In this Tuesday, July 14, 2009, file photo, former state Sen. Vincent Fumo exits the U.S. Courthouse in Philadelphia.
In this Tuesday, July 14, 2009, file photo, former state Sen. Vincent Fumo exits the U.S. Courthouse in Philadelphia. (ASSOCIATED PRESS)
Posted: August 02, 2013

A judge ruled against former Pennsylvania State Sen. Vincent J. Fumo and in favor of one of his daughters Thursday in a bitter legal struggle over trust-fund money.

Orphans' Court Judge Joseph D. O'Keefe appointed Sylvia DiBona, godmother to 23-year-old Allison Fumo, as trustee and declared the ex-senator's choice null and void.

The elder Fumo created a limited partnership to benefit Allison Fumo and his son, Vincent E., now 44. The family partnership and related trusts were worth about $2.5 million to the children.

After Fumo was convicted of defrauding the Senate and two nonprofit organizations, and attempting a cover-up, he borrowed $1.4 million from the partnership to pay part of the restitution and fines he owed as part of his sentence.

His son withdrew $533,000 after he turned 40, the minimum age for accessing the trust money.

Fumo picked Samuel Bennett, a Pennsylvania Turnpike maintenance worker who was the brother-in-law of his fiancee, Carolyn Zinni, as the trustee.

Bennett resigned after acknowledging he knew little, if anything, about his duties as a fiduciary.

Fumo then sought to have Anthony Repici, his former doctor, installed as trustee.

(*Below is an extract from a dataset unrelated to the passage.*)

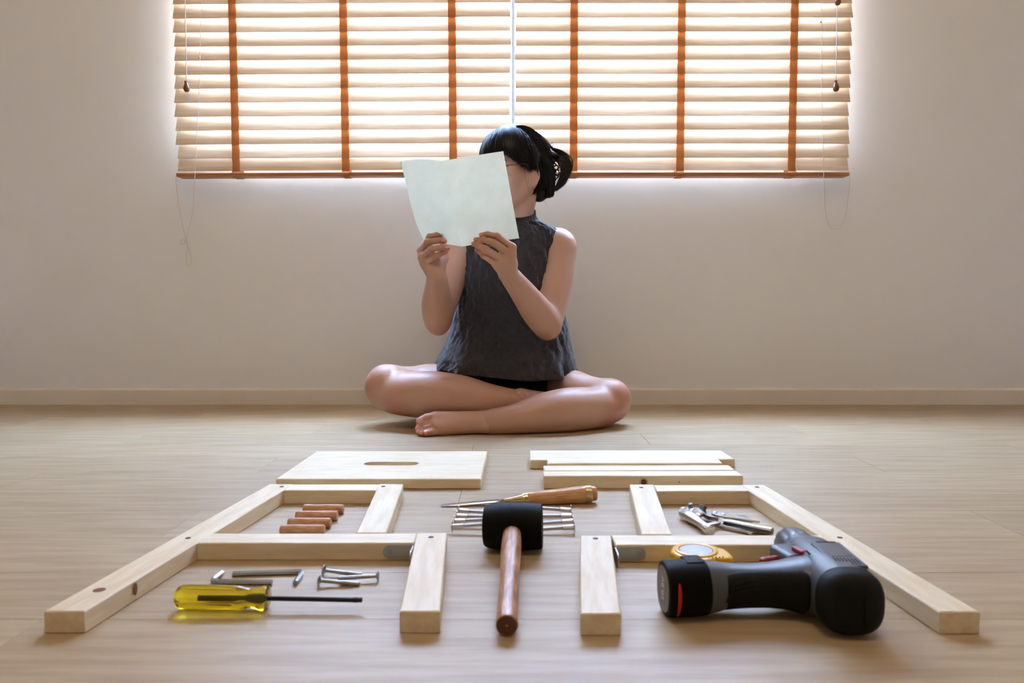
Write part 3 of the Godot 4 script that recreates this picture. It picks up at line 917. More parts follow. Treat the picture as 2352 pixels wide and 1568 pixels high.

The judge rejected Fumo's choice and sided with his daughter.

"This is what we wanted from the beginning," Don P. Foster, Allison Fumo's lawyer, said Thursday night.

"She now has a trustee she has confidence in," Foster said.

DiBona is the widow of G. Fred DiBona Jr., former chief executive officer of Independence Blue Cross.

Thomas A. Leonard, Vincent J. Fumo's lawyer, could not be reached for comment Thursday night.

Fumo is scheduled to leave a federal prison in Ashland, Ky., Tuesday morning after four years behind bars. He will live in a North Philadelphia halfway house and work as a $10-an-hour office assistant at his attorney's law firm.